Al-Qaeda's affiliate in Yemen claimed responsibility on Friday for the terrorist massacre at a Paris satirical weekly, drawing attention to a deadly militant organization that has long harbored international ambitions.
A member of the al-Qaeda affiliate in Yemen provided a statement to the Associated Press saying the attack on Charlie Hebdo, which left 12 dead,was "revenge for the honor" of Islam's prophet Mohammed, who has been ridiculed along with other religious figures by the journal.
It is not clear if the organization's claim is authentic.
One of the two suspects, brothers who were killed by police on Friday, traveled to Yemen in 2011. Witnesses at the scene of the newspaper massacre said one gunmen claimed as he fled that he was with al-Qaeda of Yemen.
A top al-Qaeda leader in Yemen, Harith bin Ghazi al-Nadhari, released a video in which he praised the attack but stopping short of directly saying the group was responsible for the attack.
"Some of the sons of France were disrespectful to the prophets of Allah, so a group from among the believing soldiers of Allah marched unto them, then they taught them respect and the limit of the freedom of expression," he said, according to a translation by the SITE Intelligence Group.
Yemen's U.S.-backed government will investigate any possible links between the Paris attack and Yemen militants, said Mohammed al-Basha, a spokesman for Yemen's embassy in Washington.
The al-Qaeda affiliate in Yemen also goes by the name al-Qaeda in the Arabian Peninsula to refer to a larger organization with militants in Saudi Arabia and Yemen.
The terrorist group remains a "lethal threat," Rear Adm. John Kirby, the Pentagon press secretary, said Friday. "This is a group that is trying to grow in strength," he said.
Al-Qaeda has recently been overshadowed by the radical Islamic State, which broke from al-Qaeda and seized large swaths of territory in Syria and Iraq.
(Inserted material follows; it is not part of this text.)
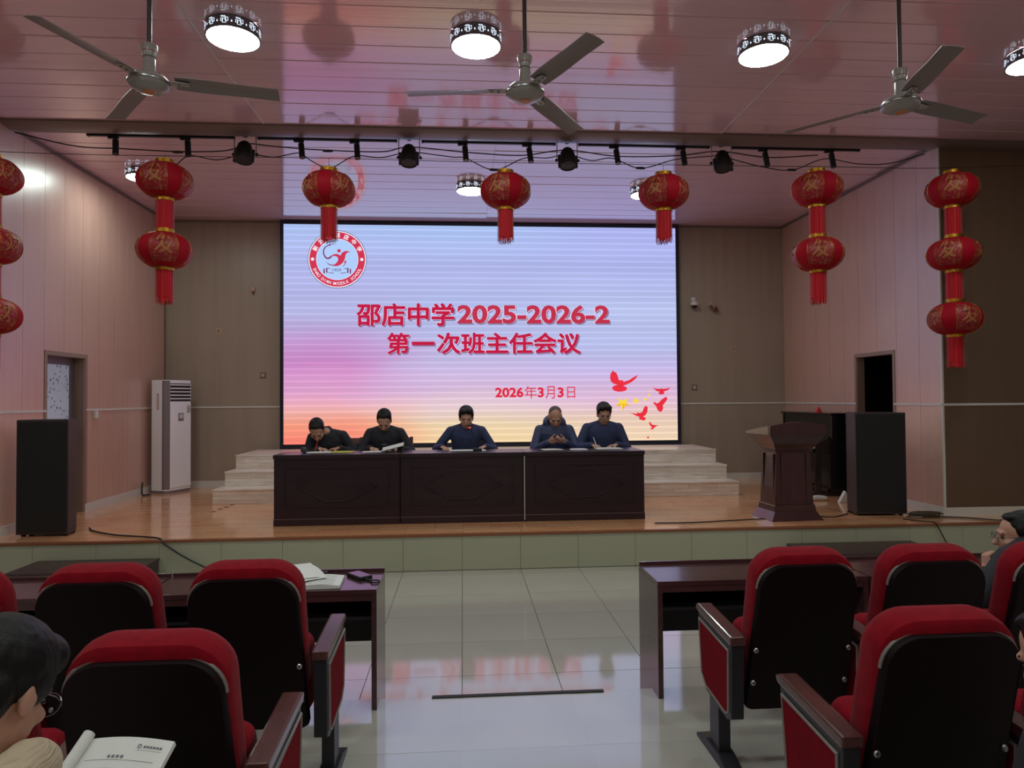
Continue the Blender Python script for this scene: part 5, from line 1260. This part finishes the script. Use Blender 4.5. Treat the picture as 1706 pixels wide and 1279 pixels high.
for k in range(7):
    y = -.092 - k * .018; x = .0 + rnd.random() * .02
    while x < .145:
        w_ = .006 + rnd.random() * .016; row(x, min(.15, x + w_), y, .005 + rnd.random() * .003); x += w_ + .003 + rnd.random() * .006
for x in (.045, .055, .065, .075): row(x, x + .006, -.050, .006)
for k in range(6): row(.113 + .007 * k, .118 + .007 * k, -.024, .005)
o = pr_.build('page_print', m_ink, pg); o['kind'] = 'stuff'
MB().tube([(.104 + .004 * math.cos(2 * PI * i / 10), -.021 + .004 * math.sin(2 * PI * i / 10), zpage(.104) + .0003) for i in range(10)], .0008, 4, closed=True).build('page_logo', m_ink, pg)
MB().tube([(-.032, -.27, .012), (-.03, 0.006, .014)], .013, 12).build('rolled_page', m_paper, pg, smooth=True)

# the man in profile in the front row at the right edge
seat((CRR + 3 * PT, Y1, TIER), -1, 'red front-row chair under the man in profile, outside the right edge', down=True)
person('man in blue shirt in profile resting his chin on his hand, right edge', (CRR + 3 * PT - .17, Y1 + .36, TIER), 0, lean=24, side_lean=-6, head=(64, 6, 0), hair='short', jacket=m_char, collar='coat', inner=m_denim, glasses=(60, 44, 44), voxel=.006, torso=.40, hs=1.04, head_off=(-.03, .0, -.13),
       hands={-1: hnd(-.235, .25, .69, d=(.1, .12, .95), palm=(.75, -.2, 0), thumb=(.6, -.7, .2), curl=1.1, pole=(-.5, .3, -.8)), 1: hnd(.2, .42, .60, d=(-.2, .95, 0), palm=(0, 0, -1), thumb=(-1, 0, 0), curl=.4)})
# dark coated person cut by the right edge of the frame, leaning forward behind the second row
seat((1.55, .98, TIER), -1, 'red chair under the leaning person in dark coat, lower right edge', down=True, both=True)
person('person in dark coat leaning forward, cut by the lower right edge', (1.585, 1.30, TIER), 0, lean=32, side_lean=-8, head=(22, 30, 0), hair='short', jacket=m_char, collar='stand', voxel=.006, torso=.46, bulk=1.08, hs=1.0, head_off=(-.03, 0, -.05),
       hands={-1: hnd(-.06, .40, .60, d=(.5, .8, 0), thumb=(1, 0, .2), curl=.5), 1: hnd(.14, .46, .60, d=(-.3, .9, 0), thumb=(-1, 0, .2), curl=.5)})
If the Yemen group is proven to be linked to the Paris attack, it could be part of an effort to reassert its relevance in the face of the growing dominance of the Islamic State, said Patrick Johnston, a counterterrorism analyst at RAND.
Over the past year, the Islamic State has grabbed headlines worldwide with its brutality and attracted hundreds of fighters to its cause. The group is behind mass executions of those who aren't loyal to its extremist views, and it has staged notorious beheadings of Western journalists and aid workers.
The United States and its allies have launched a major air campaign against Islamic State militants in Syria and Iraq to stop them from seizing more strategic territory.
Al-Qaeda's Yemen affiliate has been around for much longer, tracing its origins to the attack on the USS Cole, a Navy warship, near Yemen in October 2000. The bombing killed 17 sailors.
The Pentagon has targeted members of the group with drone strikes and supported Yemen's armed forces in their fight with the militants.
One of the most prominent attacks on the group was a 2011 drone strike that killed Anwar al-Awlaki, a U.S.-born al-Qaeda leader based in Yemen. Awlaki was "a key figure in mobilizing jihadists worldwide," Johnston said.
Awlaki allegedly helped plan the failed effort by the so-called underwear bomber to blow up a Detroit-bound passenger jet on Christmas Day 2009.
It is not clear if Said Kouachi, 34, the Paris massacre suspect who went to Yemen in 2011, ever met with al-Awlaki, whose fiery sermons have inspired many young men to turn to militancy.